> TASK REQUIREMENTS: Gather all lines in the data that hold the string "scene".

> COLLECTED DATA:
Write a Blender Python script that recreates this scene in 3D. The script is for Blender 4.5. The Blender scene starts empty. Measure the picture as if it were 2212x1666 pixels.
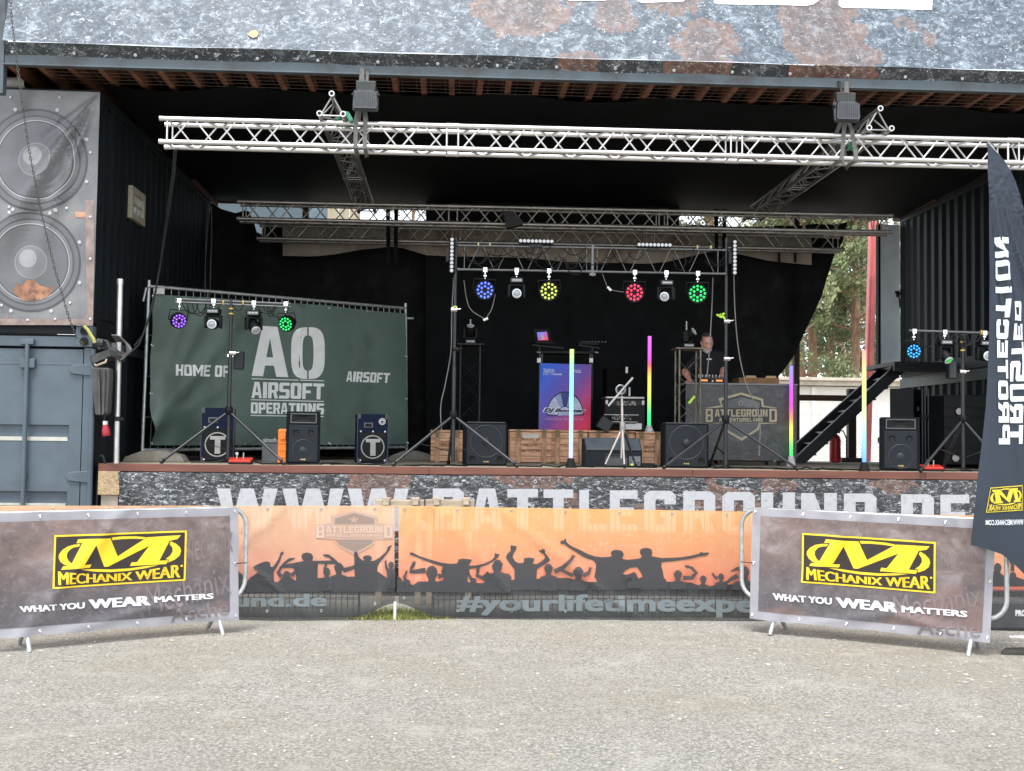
import bpy, bmesh, math, random
import numpy as np
from mathutils import Vector, Matrix
from mathutils.geometry import tessellate_polygon
random.seed(7)
sc = bpy.context.scene
COL = sc.collection
# ------------------------------------------------------------------ camera
F, CX, CY = 2550.0, 1106.0, 833.0            # focal length and centre in a 2212 px wide frame
CAMZ, DZ, YF = 1.74, 1.41, 12.94             # eye height, stage deck height, stage front edge
YAW, PITCH, ROLL = math.radians(3.02), math.atan(113.0 / 2550), 0.0118
CM = Matrix.Rotation(-YAW, 4, 'Z') @ Matrix.Rotation(math.pi / 2 + PITCH, 4, 'X') @ Matrix.Rotation(ROLL, 4, 'Z')
cd = bpy.data.cameras.new('camera'); cam = bpy.data.objects.new('camera', cd); COL.objects.link(cam)
cd.sensor_width = 36.0; cd.sensor_fit = 'HORIZONTAL'; cd.lens = 36.0 * F / 2212.0
cd.clip_start = 0.1; cd.clip_end = 2000
cam.matrix_world = Matrix.Translation((0, 0, CAMZ)) @ CM
sc.camera = cam
# ------------------------------------------------------------------ light: bright overcast noon
SUN_EL, SUN_AZ = math.radians(66), math.radians(196)     # azimuth of the sun from +y, clockwise: behind the photographer
w = bpy.data.worlds.new('World'); sc.world = w; w.use_nodes = True
nt = w.node_tree; nt.nodes.clear()
sky = nt.nodes.new('ShaderNodeTexSky'); sky.sky_type = 'NISHITA'; sky.sun_disc = False
sky.sun_elevation = SUN_EL; sky.sun_rotation = SUN_AZ; sky.air_density = 1.0; sky.dust_density = 1.2; sky.ozone_density = 1.0
hs = nt.nodes.new('ShaderNodeHueSaturation'); hs.inputs['Saturation'].default_value = 0.3; hs.inputs['Value'].default_value = 1.0
bg = nt.nodes.new('ShaderNodeBackground'); bg.inputs['Strength'].default_value = 0.15
ow = nt.nodes.new('ShaderNodeOutputWorld')
nt.links.new(sky.outputs[0], hs.inputs['Color']); nt.links.new(hs.outputs[0], bg.inputs[0]); nt.links.new(bg.outputs[0], ow.inputs[0])
sl = bpy.data.lights.new('sun', 'SUN'); so = bpy.data.objects.new('sun', sl); COL.objects.link(so)
sl.energy = 1.35; sl.angle = math.radians(16); sl.color = (1.0, 0.96, 0.9)
sd = Vector((math.sin(SUN_AZ) * math.cos(SUN_EL), math.cos(SUN_AZ) * math.cos(SUN_EL), math.sin(SUN_EL)))
so.rotation_euler = sd.to_track_quat('Z', 'Y').to_euler(); so.location = (0, 0, 30)
sc.view_settings.view_transform = 'Standard'; sc.view_settings.look = 'None'
sc.view_settings.gamma = 1.0; sc.view_settings.use_curve_mapping = False
sc.view_settings.exposure = 1.42
sc.render.engine = 'CYCLES'
try:
    sc.cycles.max_bounces = 6; sc.cycles.transparent_max_bounces = 12; sc.cycles.use_denoising = True
    sc.cycles.sample_clamp_indirect = 6.0
except Exception: pass

# ------------------------------------------------------------------ pixel -> place helpers
CO = Vector((0, 0, CAMZ)); C3 = CM.to_3x3()
def ray(u, v): return C3 @ Vector((u - CX, -(v - CY), -F))
def at(u, v, Y):
    d = ray(u, v); return CO + d * ((Y - CO.y) / d.y)
def atz(u, v, z):
    d = ray(u, v); return CO + d * ((z - CO.z) / d.z)
def atx(u, v, x):
    d = ray(u, v); return CO + d * ((x - CO.x) / d.x)
class Plane:
    """a standing cloth or panel: turns a pixel into a point on it; disp gives its waves along the normal"""
    def __init__(s, p0, p1, lean=0.0, disp=None):
        s.p = Vector(p0); a = (Vector(p1) - s.p); a.z = 0; s.ax = a.normalized()
        n = Vector((s.ax.y, -s.ax.x, 0)); s.up = Vector((0, 0, 1)) - n * math.tan(lean)
        s.up.normalize(); s.n = s.ax.cross(s.up).normalized()
        s.disp = disp
    def st(s, q): d = q - s.p; return d.dot(s.ax), d.dot(s.up)
    def pt(s, a, b, off=0.0):
        return s.p + s.ax * a + s.up * b + s.n * (off + (s.disp(a, b) if s.disp else 0.0))
    def __call__(s, u, v, off=0.0):
        d = ray(u, v); q = CO + d * ((s.p - CO).dot(s.n) / d.dot(s.n))
        a, b = s.st(q); return s.pt(a, b, off)
def R(x0, y0, k):
    """coordinates read in an enlarged crop of the photograph -> frame pixels"""
    return lambda x, y: ((x0 + x / k) / 1.84448, (y0 + y / k) / 1.84448)

# ------------------------------------------------------------------ materials
MATS = {}
def nodes(name):
    m = bpy.data.materials.new(name); m.use_nodes = True; t = m.node_tree; t.nodes.clear()
    o = t.nodes.new('ShaderNodeOutputMaterial'); b = t.nodes.new('ShaderNodeBsdfPrincipled')
    t.links.new(b.outputs[0], o.inputs[0]); MATS[name] = m
    return m, t, b, o
def N(t, typ, **kw):
    n = t.nodes.new(typ)
    for k, v in kw.items():
        if k in n.inputs: n.inputs[k].default_value = v
        else: setattr(n, k, v)
    return n
def ramp(t, fac, stops, interp='LINEAR'):
    r = t.nodes.new('ShaderNodeValToRGB'); r.color_ramp.interpolation = interp
    e = r.color_ramp.elements
    while len(e) < len(stops): e.new(0.5)
    for i, (p, c) in enumerate(stops):
        e[i].position = p; e[i].color = (c[0], c[1], c[2], 1) if hasattr(c, '__len__') else (c, c, c, 1)
    t.links.new(fac, r.inputs[0]); return r.outputs[0]
def coords(t, scale=(1, 1, 1)):
    c = t.nodes.new('ShaderNodeTexCoord'); mp = t.nodes.new('ShaderNodeMapping'); mp.inputs['Scale'].default_value = scale
    t.links.new(c.outputs['Object'], mp.inputs[0]); return mp.outputs[0]
def noise(t, vec, scale, detail=5, rough=0.55, dist=0.0):
    n = N(t, 'ShaderNodeTexNoise', Scale=scale, Detail=detail, Roughness=rough, Distortion=dist)
    t.links.new(vec, n.inputs['Vector']); return n.outputs['Fac']
def mixc(t, fac, a, b, typ='MIX'):
    m = N(t, 'ShaderNodeMix', data_type='RGBA', blend_type=typ)
    for s, x in ((0, fac), (6, a), (7, b)):
        if hasattr(x, 'node'): t.links.new(x, m.inputs[s])
        elif s == 0: m.inputs[0].default_value = x
        else: m.inputs[s].default_value = (x[0], x[1], x[2], 1)
    return m.outputs[2]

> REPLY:
Write a Blender Python script that recreates this scene in 3D. The script is for Blender 4.5. The Blender scene starts empty. Measure the picture as if it were 2212x1666 pixels.
sc = bpy.context.scene